Set down the material below in full, matching it exactly.
################
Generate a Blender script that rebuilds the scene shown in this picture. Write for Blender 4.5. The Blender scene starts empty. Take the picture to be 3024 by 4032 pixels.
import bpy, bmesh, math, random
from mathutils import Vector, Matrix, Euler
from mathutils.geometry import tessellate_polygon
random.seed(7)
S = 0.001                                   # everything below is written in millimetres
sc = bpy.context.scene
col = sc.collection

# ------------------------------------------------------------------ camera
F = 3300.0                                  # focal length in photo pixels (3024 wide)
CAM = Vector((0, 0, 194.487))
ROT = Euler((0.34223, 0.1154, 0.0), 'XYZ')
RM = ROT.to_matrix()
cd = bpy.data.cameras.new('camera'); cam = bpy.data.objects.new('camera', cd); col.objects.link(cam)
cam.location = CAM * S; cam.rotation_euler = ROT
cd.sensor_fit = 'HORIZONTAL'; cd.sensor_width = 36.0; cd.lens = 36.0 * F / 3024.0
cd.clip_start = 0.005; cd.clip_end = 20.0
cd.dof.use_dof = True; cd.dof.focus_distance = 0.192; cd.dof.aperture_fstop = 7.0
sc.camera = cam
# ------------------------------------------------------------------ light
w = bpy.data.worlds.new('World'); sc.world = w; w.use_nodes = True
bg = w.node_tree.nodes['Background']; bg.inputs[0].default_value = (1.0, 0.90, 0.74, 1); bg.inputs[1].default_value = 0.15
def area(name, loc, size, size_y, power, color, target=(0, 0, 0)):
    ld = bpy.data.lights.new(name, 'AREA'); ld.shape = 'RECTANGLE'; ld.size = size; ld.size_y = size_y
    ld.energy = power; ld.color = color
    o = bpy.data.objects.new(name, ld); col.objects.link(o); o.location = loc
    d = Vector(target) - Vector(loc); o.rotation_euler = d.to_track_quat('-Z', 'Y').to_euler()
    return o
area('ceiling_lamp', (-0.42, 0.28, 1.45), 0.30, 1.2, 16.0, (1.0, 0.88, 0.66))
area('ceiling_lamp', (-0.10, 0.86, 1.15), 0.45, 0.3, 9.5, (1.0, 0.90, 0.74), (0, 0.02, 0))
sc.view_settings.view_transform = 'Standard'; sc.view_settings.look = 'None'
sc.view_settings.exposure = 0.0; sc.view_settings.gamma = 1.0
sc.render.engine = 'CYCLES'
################
Solution to this problem
Generate a Blender script that rebuilds the scene shown in this picture. Write for Blender 4.5. The Blender scene starts empty. Take the picture to be 3024 by 4032 pixels.
import bpy, bmesh, math, random
from mathutils import Vector, Matrix, Euler
from mathutils.geometry import tessellate_polygon
random.seed(7)
S = 0.001                                   # everything below is written in millimetres
sc = bpy.context.scene
col = sc.collection

# ------------------------------------------------------------------ camera
F = 3300.0                                  # focal length in photo pixels (3024 wide)
CAM = Vector((0, 0, 194.487))
ROT = Euler((0.34223, 0.1154, 0.0), 'XYZ')
RM = ROT.to_matrix()
cd = bpy.data.cameras.new('camera'); cam = bpy.data.objects.new('camera', cd); col.objects.link(cam)
cam.location = CAM * S; cam.rotation_euler = ROT
cd.sensor_fit = 'HORIZONTAL'; cd.sensor_width = 36.0; cd.lens = 36.0 * F / 3024.0
cd.clip_start = 0.005; cd.clip_end = 20.0
cd.dof.use_dof = True; cd.dof.focus_distance = 0.192; cd.dof.aperture_fstop = 7.0
sc.camera = cam
# ------------------------------------------------------------------ light
w = bpy.data.worlds.new('World'); sc.world = w; w.use_nodes = True
bg = w.node_tree.nodes['Background']; bg.inputs[0].default_value = (1.0, 0.90, 0.74, 1); bg.inputs[1].default_value = 0.15
def area(name, loc, size, size_y, power, color, target=(0, 0, 0)):
    ld = bpy.data.lights.new(name, 'AREA'); ld.shape = 'RECTANGLE'; ld.size = size; ld.size_y = size_y
    ld.energy = power; ld.color = color
    o = bpy.data.objects.new(name, ld); col.objects.link(o); o.location = loc
    d = Vector(target) - Vector(loc); o.rotation_euler = d.to_track_quat('-Z', 'Y').to_euler()
    return o
area('ceiling_lamp', (-0.42, 0.28, 1.45), 0.30, 1.2, 16.0, (1.0, 0.88, 0.66))
area('ceiling_lamp', (-0.10, 0.86, 1.15), 0.45, 0.3, 9.5, (1.0, 0.90, 0.74), (0, 0.02, 0))
sc.view_settings.view_transform = 'Standard'; sc.view_settings.look = 'None'
sc.view_settings.exposure = 0.0; sc.view_settings.gamma = 1.0
sc.render.engine = 'CYCLES'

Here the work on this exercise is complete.